自己資本(純資産合計)/総資産(負債・純資産合計)×100

この自己資本比率が40%以上だと倒産しにくい企業といわれています。

 

流動比率(平均;120-150%)

流動資産合計/流動負債×100

流動比率が100%以上であることは短期的な支払い能力が支払義務をまかなって余りあるということで、支払余力があると推測することができます。逆に100%以下どと資金がショートする可能性があり、支払能力に問題があると推測することができます。

 

債務償還年数

有利子負債(短期借入金+長期借入金+社債)-運転資金(売掛金+受取手形+在庫+-買掛金-支払手形)/キャッシュ・フロー(簡易的VER当期純利益+減価償却費)

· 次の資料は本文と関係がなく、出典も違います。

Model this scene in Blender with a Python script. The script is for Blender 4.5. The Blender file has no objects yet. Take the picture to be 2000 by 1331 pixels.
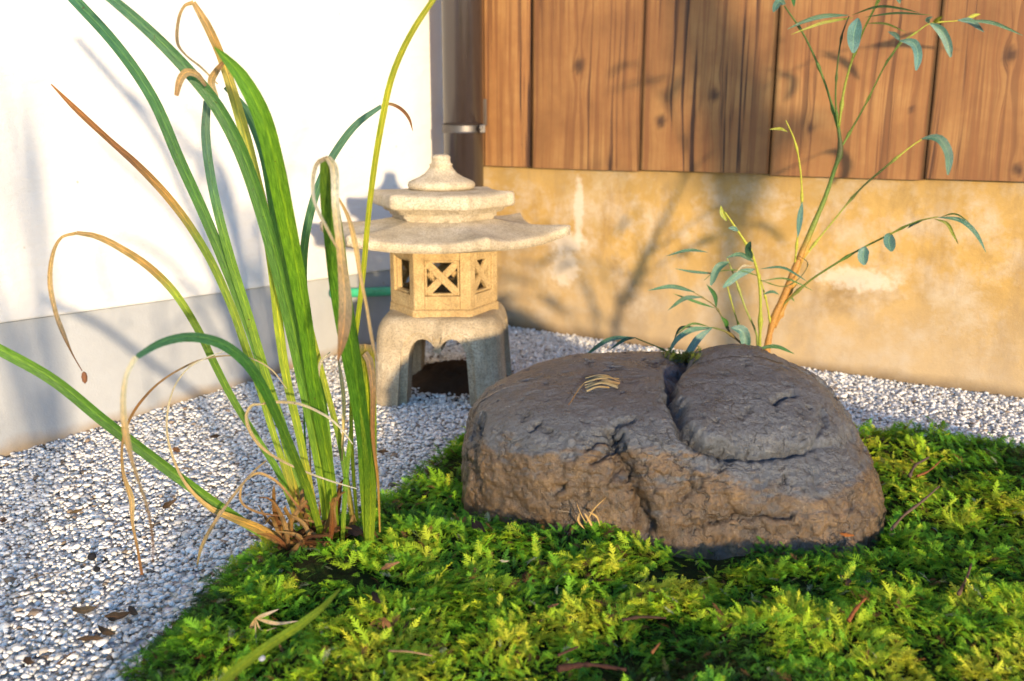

10年以内がベストですが、数年前より緩和され20年程度まで許容範囲とされています。

 

他にも以下のようなものがあります。

・ギアリング比率

・固定長期適合比率

・売上高経常利益率

・総資本経常利益率

・経常利益増加率

・インタレスト・ガバレッジ・レシオ

格付項目の中で、特に重要と考えられる指標が営業利益・自己資本比率・債務償還年数です。

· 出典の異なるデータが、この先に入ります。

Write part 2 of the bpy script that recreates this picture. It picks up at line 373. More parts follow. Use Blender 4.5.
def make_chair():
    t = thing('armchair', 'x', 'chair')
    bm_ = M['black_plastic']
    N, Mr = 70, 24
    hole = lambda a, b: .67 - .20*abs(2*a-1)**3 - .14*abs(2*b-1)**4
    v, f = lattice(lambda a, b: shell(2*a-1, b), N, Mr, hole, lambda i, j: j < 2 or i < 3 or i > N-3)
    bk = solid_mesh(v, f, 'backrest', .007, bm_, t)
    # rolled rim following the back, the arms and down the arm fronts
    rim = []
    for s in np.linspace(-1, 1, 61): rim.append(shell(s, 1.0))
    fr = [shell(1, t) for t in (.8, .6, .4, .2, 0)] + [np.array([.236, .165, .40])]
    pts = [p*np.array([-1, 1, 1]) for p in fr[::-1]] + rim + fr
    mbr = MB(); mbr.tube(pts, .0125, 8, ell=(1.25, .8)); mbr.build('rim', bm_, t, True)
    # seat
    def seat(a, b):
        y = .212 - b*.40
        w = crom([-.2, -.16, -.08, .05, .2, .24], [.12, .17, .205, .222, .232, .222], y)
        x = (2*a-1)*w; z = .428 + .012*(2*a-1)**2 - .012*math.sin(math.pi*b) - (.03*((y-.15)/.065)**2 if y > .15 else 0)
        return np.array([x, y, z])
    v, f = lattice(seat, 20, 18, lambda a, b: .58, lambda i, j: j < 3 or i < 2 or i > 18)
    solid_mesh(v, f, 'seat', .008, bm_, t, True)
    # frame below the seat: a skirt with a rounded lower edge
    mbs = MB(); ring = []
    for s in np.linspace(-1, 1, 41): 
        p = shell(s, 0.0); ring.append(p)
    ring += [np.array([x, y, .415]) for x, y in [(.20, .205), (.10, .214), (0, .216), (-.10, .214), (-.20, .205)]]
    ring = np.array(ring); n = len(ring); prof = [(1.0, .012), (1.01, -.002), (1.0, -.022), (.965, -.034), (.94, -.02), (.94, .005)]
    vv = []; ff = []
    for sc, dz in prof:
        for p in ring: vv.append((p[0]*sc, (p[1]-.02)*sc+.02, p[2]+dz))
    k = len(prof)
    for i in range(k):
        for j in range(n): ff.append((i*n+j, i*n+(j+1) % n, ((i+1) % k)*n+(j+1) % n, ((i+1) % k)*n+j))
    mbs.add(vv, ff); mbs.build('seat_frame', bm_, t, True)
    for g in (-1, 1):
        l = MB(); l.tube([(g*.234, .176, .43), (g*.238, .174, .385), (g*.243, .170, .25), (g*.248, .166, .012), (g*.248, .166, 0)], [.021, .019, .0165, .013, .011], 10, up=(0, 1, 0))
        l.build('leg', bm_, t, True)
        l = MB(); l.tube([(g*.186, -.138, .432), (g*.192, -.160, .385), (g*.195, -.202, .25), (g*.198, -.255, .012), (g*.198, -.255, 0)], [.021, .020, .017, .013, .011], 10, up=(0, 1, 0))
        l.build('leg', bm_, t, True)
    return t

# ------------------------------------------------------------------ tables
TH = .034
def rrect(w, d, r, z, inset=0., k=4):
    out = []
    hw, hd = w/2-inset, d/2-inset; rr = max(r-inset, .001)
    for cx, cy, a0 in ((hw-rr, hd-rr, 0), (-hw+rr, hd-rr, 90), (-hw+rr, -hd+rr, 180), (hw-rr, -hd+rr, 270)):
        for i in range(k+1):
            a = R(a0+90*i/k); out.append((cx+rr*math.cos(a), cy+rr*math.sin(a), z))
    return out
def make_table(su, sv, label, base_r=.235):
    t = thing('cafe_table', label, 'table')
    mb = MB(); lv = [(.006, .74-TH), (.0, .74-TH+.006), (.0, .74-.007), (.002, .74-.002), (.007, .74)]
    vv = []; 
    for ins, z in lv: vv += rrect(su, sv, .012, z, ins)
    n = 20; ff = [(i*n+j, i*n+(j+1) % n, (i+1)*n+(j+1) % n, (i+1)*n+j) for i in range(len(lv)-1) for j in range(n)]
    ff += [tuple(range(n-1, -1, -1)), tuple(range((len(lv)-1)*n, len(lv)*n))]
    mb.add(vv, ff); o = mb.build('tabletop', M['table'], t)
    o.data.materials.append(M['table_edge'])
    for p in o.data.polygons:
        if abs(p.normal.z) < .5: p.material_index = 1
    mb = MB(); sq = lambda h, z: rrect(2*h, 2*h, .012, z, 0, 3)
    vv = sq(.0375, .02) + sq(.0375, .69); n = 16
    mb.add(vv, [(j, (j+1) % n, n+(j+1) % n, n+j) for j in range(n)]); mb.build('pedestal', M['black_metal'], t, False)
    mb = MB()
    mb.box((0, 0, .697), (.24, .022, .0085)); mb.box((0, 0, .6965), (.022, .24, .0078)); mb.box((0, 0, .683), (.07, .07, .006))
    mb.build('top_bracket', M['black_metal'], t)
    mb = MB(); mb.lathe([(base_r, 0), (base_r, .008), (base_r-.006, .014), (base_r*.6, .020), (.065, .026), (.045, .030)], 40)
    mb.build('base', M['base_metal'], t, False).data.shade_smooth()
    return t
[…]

なので、どれだけ総資産、自己資本、借入金、営業利益の数値を改善できるかがポイントとなります。

 

 

6、格付けを向上させるためには?

・定量的評価の改善

→スリムな決算書/財務内容を実現し、定量的評価の改善を行う。

・定性的評価の改善

短期・中期事業計画や資金繰り計画等を活用し、定性的評価項目に関する情報を開示する。

 

 

まとめ

格付は新規借入の可否のみに影響するわけではありません。

格付が改善すると、借入枠の増加や、金利をはじめとした借入条件の改善、ビジネスマッチングの可能性などにつながっていきます。

そして、格付を改善する方法は様々あるので、融資を検討している方は決算書の見直しをすることをお勧めします。